В тот же вечер (я как раз сидел у Татьяны Григорьевны) позвонил Эткинд, чтобы «обсудить интереснейший лингвистический факт»: супруг Т. Г., оказывается, употребляет «выражения античные по форме и матерные по содержанию». Гнедич притворно удивилась, а Эткинд пояснил: «Да вот всё время только и слышим, «Феб с ним», «Ну его к Фебу» или «Феб знает что такое!». Как-то вскоре после этого эпизода, когда мы сидели втроем у Татьяны Григорьевны (В. Васильев, Г. Бен и я), ввалился Георгий, уже довольно поддавший, с бутылкой водки в каждой руке. Он поставил бутылки на стол и нетвёрдо, но методично стал отодвигать от нас чайные чашки, приговаривая: «раз вы, ребята тут без ваших баб, так выпьем, а что она запрещает – так Феб с ней!». Ребята прыснули, не понимая, при чём тут Феб, «он же Аполлон же», как откомментировал Володя Васильев. Тогда усадив Георгия, Татьяна Григорьевна поведала Жоре и Володе об этой истории с Фебом, добавив, что поскольку Георгий Павлович Диониса вовремя не упомянул, то пить сейчас никак нельзя: Дионис может с Фебом поссориться. И налила всем чаю. Георгий вдумчиво согласился с её научными доводами и даже бутылки убрал в буфет (тот самый, кстати, что как-то получил от Бродского прозвище «Нотр Дам де Пари», которе в нашем «домашнем» жаргоне и прижилось [71]) повторил вслух дважды, что бутылки стоят «в левой башне, в левой башне», и, к чаю не притронувшись, грустно ушел к себе в комнату.

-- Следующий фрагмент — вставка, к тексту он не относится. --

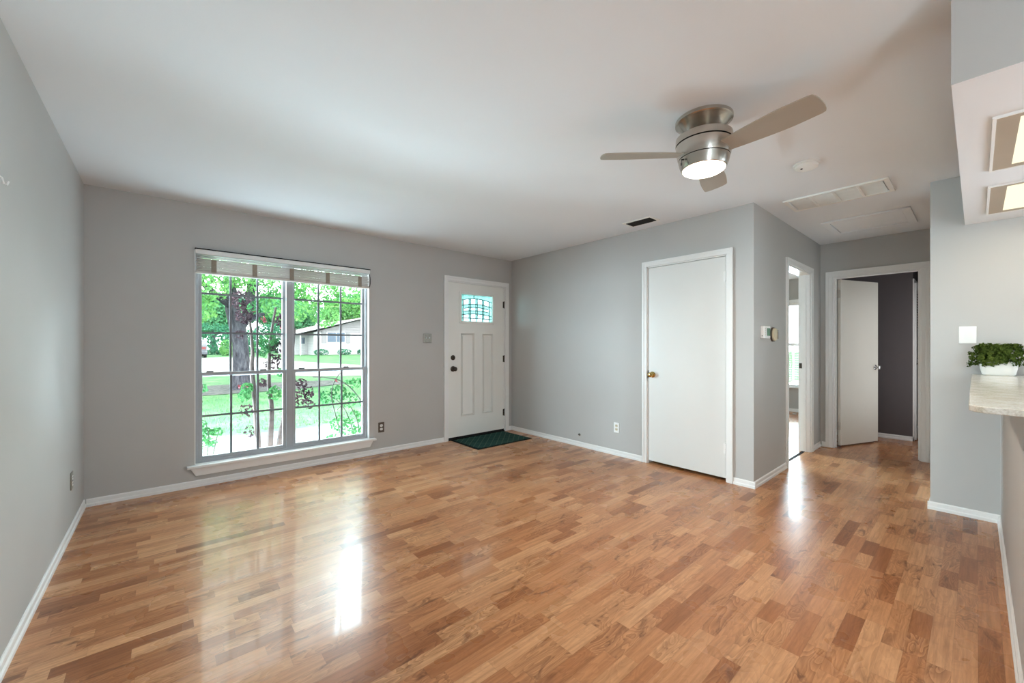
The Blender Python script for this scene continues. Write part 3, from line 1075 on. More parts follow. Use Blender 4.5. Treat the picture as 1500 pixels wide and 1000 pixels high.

Попробую теперь рассказать немного о литераторах, которых я знал в те времена.
О секции поэтов в Питере ничего сказать не могу, потому что настоящие поэты, как правило, на заседания секции просто не ходили. Подавляющее большинство посещавших секцию, были «празднописцами». Празднописцы интриговали и дрались за местечко на первой странице «Ленинградской Правды» перед каждым праздником.